Account For Movement During Transit

A pallet that performs well in a warehouse might not perform as well over hundreds of miles of transportation. Between the constant vibration, lateral G-forces through turns, and repeated small impacts from rough roads or minor collisions, everything has a cumulative effect. Even a well-assembled load can shift over the course of a trip and arrive in a worse state.

The first guard against this should be unitization, that’s wrapping or strapping the individual boxes or components together so they act as a single unit. The whole load is stronger than the sum of its parts, which effectively prevents each part from shifting. And, critically for goods in transit, any lateral force on the load is transferred not to the goods themselves but to the whole load.

Pallet fastening quality

Pallet fastening quality is also an issue over long distances. Pallets assembled with nails rather than screws can start to come apart under constant, long-term vibration. This affects the structural connection between deck boards and stringers: again, if you really need the load to arrive in one piece, this is an area to quality-assure at the procurement stage, particularly for heavy or high-value loads over long distances. Pallets can also be designed with gaps between their deckboards, again leading to loss of surface area and traction.

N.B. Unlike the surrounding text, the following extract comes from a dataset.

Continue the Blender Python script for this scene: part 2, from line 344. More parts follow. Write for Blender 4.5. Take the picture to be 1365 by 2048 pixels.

The final consideration is the sheer force of friction. The less the load can slide around on the pallet, the more stable it will be. This can be down to how tightly the load is unitized: or it could be down to the friction between load and pallet surface. The timber species, and whether the surface is treated, painted or rough-sawn, can affect this. Smooth, treated boards offer less friction and hence less resistance to sliding than rougher timber, and the difference could matter as you pull away from the lights in a city freight route.

Match Pallet Specifications to Your Safe Working Load

Each pallet is designed to withstand a specific Safe Working Load, which is the maximum weight it can carry under certain conditions. This load varies depending on whether the pallet is used for static storage, dynamic handling, or racking, as each application creates different levels of stress. A pallet that is suitable for one application may be inadequate for another.

Nearly 100,000 workers are injured in forklift-related accidents in the US every year (OSHA), with unstable loads being a leading cause. Determining the SWL and accurately accounting for the dynamic loads a pallet will be subjected to is a fundamental, but too often overlooked step, when a company is sourcing pallets based on price rather than the application they are required for.

If the load you are placing on the pallet requires specific standards to be met, then a pallet is not a commodity. That is where the problem starts.